**Problem details**. Take every line from the first down to the line with "from mathutils import Vector, Matrix" and set it down exactly, without the pictures.

**Source material**.

★ ★ ★ ★ ★ ★ ★

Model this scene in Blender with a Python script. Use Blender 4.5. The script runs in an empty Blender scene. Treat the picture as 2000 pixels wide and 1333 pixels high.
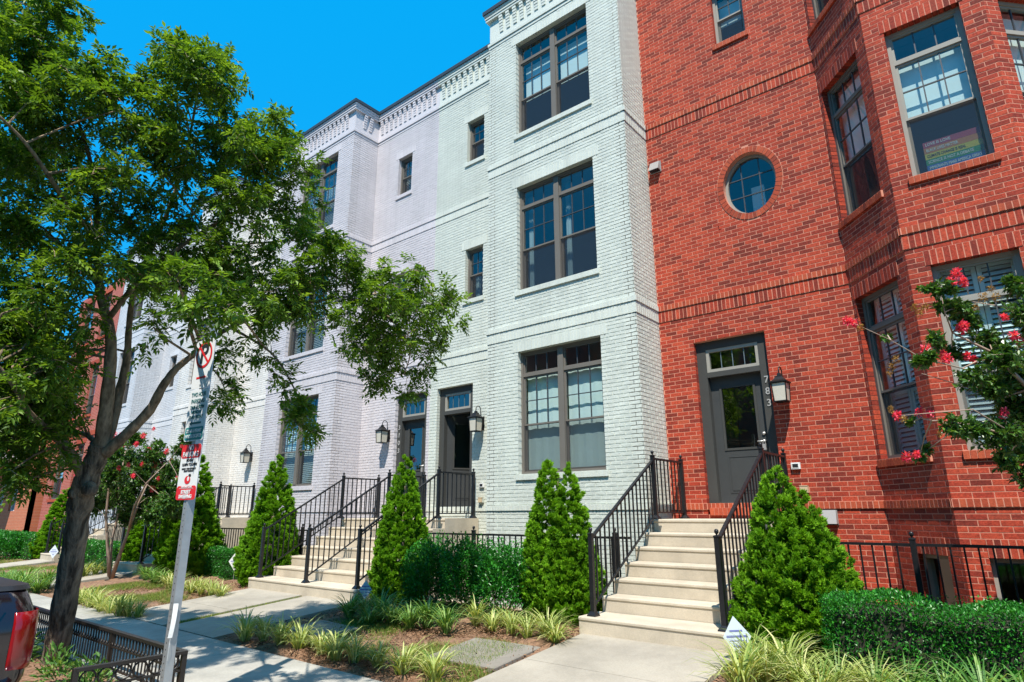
import bpy, math, random
import numpy as np
from mathutils import Vector, Matrix

random.seed(7)
rng = np.random.default_rng(11)
sc = bpy.context.scene
COL = sc.collection

# ------------------------------------------------------------------ camera
CAM = np.array([4.615, -9.804, 0.091])
YAW, PITCH, ROLL, FPX = math.radians(50.788), math.radians(15.661), math.radians(-0.23), 1201.28
_f = np.array([-math.cos(YAW) * math.cos(PITCH), math.sin(YAW) * math.cos(PITCH), math.sin(PITCH)])
_r = np.cross(_f, [0, 0, 1.0]); _r /= np.linalg.norm(_r)
_u = np.cross(_r, _f)
_r, _u = _r * math.cos(ROLL) + _u * math.sin(ROLL), -_r * math.sin(ROLL) + _u * math.cos(ROLL)
cd = bpy.data.cameras.new('camera')
cam = bpy.data.objects.new('camera', cd)
COL.objects.link(cam)
cd.sensor_width = 36.0
cd.lens = FPX / 2000 * 36
cd.clip_end = 2000
cam.matrix_world = Matrix(((_r[0], _u[0], -_f[0], CAM[0]), (_r[1], _u[1], -_f[1], CAM[1]), (_r[2], _u[2], -_f[2], CAM[2]), (0, 0, 0, 1)))
sc.camera = cam

# ------------------------------------------------------------------ sky, sun, exposure
SUN = Vector((0.62, -1.0, 1.93)).normalized()
w = bpy.data.worlds.new('World'); sc.world = w; w.use_nodes = True
nt = w.node_tree; nt.nodes.clear()
sky = nt.nodes.new('ShaderNodeTexSky'); sky.sky_type = 'NISHITA'; sky.sun_disc = False
sky.sun_elevation = math.asin(SUN.z); sky.sun_rotation = math.atan2(SUN.x, SUN.y)
sky.air_density = 1.0; sky.dust_density = 0.0; sky.ozone_density = 4.0; sky.altitude = 0
# the photographed sky is an even deep blue: most of the Nishita gradient is levelled towards that blue all round
hs = nt.nodes.new('ShaderNodeHueSaturation'); hs.inputs['Saturation'].default_value = 1.35; hs.inputs['Hue'].default_value = 0.482
mixn = nt.nodes.new('ShaderNodeMix'); mixn.data_type = 'RGBA'; mixn.inputs[0].default_value = 0.78
mixn.inputs[7].default_value = (0.0, 2.32, 5.35, 1)
bg = nt.nodes.new('ShaderNodeBackground'); bg.inputs['Strength'].default_value = 0.13
wo = nt.nodes.new('ShaderNodeOutputWorld')
nt.links.new(sky.outputs[0], hs.inputs['Color']); nt.links.new(hs.outputs[0], mixn.inputs[6]); nt.links.new(mixn.outputs[2], bg.inputs['Color']); nt.links.new(bg.outputs[0], wo.inputs['Surface'])
sd = bpy.data.lights.new('sun', 'SUN'); sd.energy = 5.0; sd.angle = math.radians(0.53); sd.color = (1.0, 0.945, 0.86)
so = bpy.data.objects.new('sun', sd); COL.objects.link(so)
so.rotation_euler = SUN.to_track_quat('Z', 'Y').to_euler(); so.location = (8, -20, 30)
sc.view_settings.view_transform = 'Standard'; sc.view_settings.look = 'None'
sc.view_settings.exposure = 0.62; sc.view_settings.gamma = 1.0
sc.view_settings.use_curve_mapping = False
sc.render.engine = 'CYCLES'
sc.cycles.use_denoising = True
sc.cycles.max_bounces = 8; sc.cycles.transparent_max_bounces = 16
sc.cycles.sample_clamp_indirect = 6.0

# ------------------------------------------------------------------ helpers
def px_ray(px, py):
    v = _f * FPX + _r * (px - 1000) + _u * (666.5 - py)
    return v / np.linalg.norm(v)
def at(px, py, depth):
    """a point of the place seen at a picture point, `depth` metres along the view axis"""
    v = _f + _r * (px - 1000) / FPX + _u * (666.5 - py) / FPX
    return Vector(CAM + depth * v)
def on_plane(px, py, axis, val):
    v = px_ray(px, py); i = 'XYZ'.index(axis)
    return Vector(CAM + v * (val - CAM[i]) / v[i])
def project(p):
    q = np.asarray(p, float) - CAM
    z = q @ _f
    return 1000 + FPX * (q @ _r) / z, 666.5 - FPX * (q @ _u) / z, z

def wloc(o):
    v = Vector((0, 0, 0))
    while o is not None:
        v += o.location; o = o.parent
    return v
def tag(o, label=None, cat=None, group=None, kind=None):
    if label: o['label'] = label
    if cat: o['category'] = cat
    if group: o['group'] = group
    if kind: o['kind'] = kind
    return o
def root(name, label, cat, loc=(0, 0, 0), group=None):
    o = bpy.data.objects.new(name, None); COL.objects.link(o)
    o.location = loc; o.empty_display_size = .2
    return tag(o, label, cat, group)
def link_mesh(name, me, parent=None, loc=(0, 0, 0), rz=0.0):
    """loc is a world location; it is stored relative to the parent chain"""
    o = bpy.data.objects.new(name, me); COL.objects.link(o)
    l = Vector(loc)
    if parent is not None:
        o.parent = parent; l = l - wloc(parent)
    o.location = l; o.rotation_euler = (0, 0, rz)
    return o
def copy_tree(o, parent=None):
    c = o.copy(); COL.objects.link(c)
    if parent is not None: c.parent = parent
    for ch in o.children: copy_tree(ch, c)
    return c

class MB:
    """collects shapes in world coordinates; build() links them as one mesh object"""
    def __init__(s): s.v = []; s.f = []; s.m = []; s.cur = 0
    def add(s, vs, fs):
        o = len(s.v); s.v.extend([tuple(p) for p in vs]); s.f.extend([tuple(i + o for i in f) for f in fs]); s.m.extend([s.cur] * len(fs)); return s
    def box(s, x0, x1, y0, y1, z0, z1):
        vs = [(x0, y0, z0), (x1, y0, z0), (x1, y1, z0), (x0, y1, z0), (x0, y0, z1), (x1, y0, z1), (x1, y1, z1), (x0, y1, z1)]
        return s.add(vs, [(0, 3, 2, 1), (4, 5, 6, 7), (0, 1, 5, 4), (1, 2, 6, 5), (2, 3, 7, 6), (3, 0, 4, 7)])
    def hexa(s, vs):
        return s.add(vs, [(0, 3, 2, 1), (4, 5, 6, 7), (0, 1, 5, 4), (1, 2, 6, 5), (2, 3, 7, 6), (3, 0, 4, 7)])
    def fbox(s, F, u0, u1, d0, d1, z0, z1):
        """box in a wall face's own frame (u along, d inwards, z up)"""
        P = F.pt
        return s.hexa([P(u0, d0, z0), P(u1, d0, z0), P(u1, d1, z0), P(u0, d1, z0), P(u0, d0, z1), P(u1, d0, z1), P(u1, d1, z1), P(u0, d1, z1)])
    def bevbox(s, x0, x1, y0, y1, z0, z1, b=.01):
        """box whose upper edges are chamfered"""
        vs = [(x0, y0, z0), (x1, y0, z0), (x1, y1, z0), (x0, y1, z0), (x0, y0, z1 - b), (x1, y0, z1 - b), (x1, y1, z1 - b), (x0, y1, z1 - b),
              (x0 + b, y0 + b, z1), (x1 - b, y0 + b, z1), (x1 - b, y1 - b, z1), (x0 + b, y1 - b, z1)]
        return s.add(vs, [(0, 3, 2, 1), (0, 1, 5, 4), (1, 2, 6, 5), (2, 3, 7, 6), (3, 0, 4, 7), (4, 5, 9, 8), (5, 6, 10, 9), (6, 7, 11, 10), (7, 4, 8, 11), (8, 9, 10, 11)])
    def tube(s, pts, rad, n=8, cap=True):
        pts = [Vector(p) for p in pts]
        if not hasattr(rad, '__len__'): rad = [rad] * len(pts)
        o = len(s.v); ref = None
        for i, p in enumerate(pts):
            t = (pts[min(i + 1, len(pts) - 1)] - pts[max(i - 1, 0)])
            if t.length < 1e-9: t = Vector((0, 0, 1))
            t.normalize()
            if ref is None: ref = t.orthogonal().normalized()
            a = (ref - t * ref.dot(t))
            a = a.normalized() if a.length > 1e-6 else t.orthogonal().normalized()
            ref = a; b = t.cross(a)
            for k in range(n):
                g = 2 * math.pi * k / n
                s.v.append(tuple(p + (a * math.cos(g) + b * math.sin(g)) * rad[i]))
        m = len(pts)
        fs = []
        for i in range(m - 1):
            for k in range(n):
                k2 = (k + 1) % n
                fs.append((o + i * n + k, o + i * n + k2, o + (i + 1) * n + k2, o + (i + 1) * n + k))
        if cap:
            fs.append(tuple(o + k for k in reversed(range(n)))); fs.append(tuple(o + (m - 1) * n + k for k in range(n)))
        s.f.extend(fs); s.m.extend([s.cur] * len(fs)); return s
    def lathe(s, c, prof, n=12):
        """prof: (radius, z) pairs round a vertical axis at c"""
        return s.tube_rings([(c[0], c[1], c[2] + z, r) for r, z in prof], n)
    def tube_rings(s, rings, n):
        o = len(s.v); fs = []
        for x, y, z, r in rings:
            for k in range(n):
                g = 2 * math.pi * (k + .5) / n
                s.v.append((x + r * math.cos(g), y + r * math.sin(g), z))
        m = len(rings)
        for i in range(m - 1):
            for k in range(n):
                k2 = (k + 1) % n
                fs.append((o + i * n + k, o + i * n + k2, o + (i + 1) * n + k2, o + (i + 1) * n + k))
        fs.append(tuple(o + k for k in reversed(range(n)))); fs.append(tuple(o + (m - 1) * n + k for k in range(n)))
        s.f.extend(fs); s.m.extend([s.cur] * len(fs)); return s
    def mesh(s, name, mats, off=(0, 0, 0), smooth=False):
        me = bpy.data.meshes.new(name)
        me.from_pydata([(x - off[0], y - off[1], z - off[2]) for x, y, z in s.v], [], s.f)
        for m in (mats if isinstance(mats, (list, tuple)) else [mats]): me.materials.append(m)
        if isinstance(mats, (list, tuple)) and len(mats) > 1: me.polygons.foreach_set('material_index', s.m)
        me.polygons.foreach_set('use_smooth', [bool(smooth)] * len(me.polygons))
        me.update(); return me
    def build(s, name, mats, parent=None, smooth=False, origin=None):
        off = wloc(parent) if parent is not None else Vector((0, 0, 0))
        if origin is not None: off = Vector(origin)
        me = s.mesh(name, mats, off, smooth)
        return link_mesh(name, me, parent, off)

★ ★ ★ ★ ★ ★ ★

**Task response**.
Model this scene in Blender with a Python script. Use Blender 4.5. The script runs in an empty Blender scene. Treat the picture as 2000 pixels wide and 1333 pixels high.
import bpy, math, random
import numpy as np
from mathutils import Vector, Matrix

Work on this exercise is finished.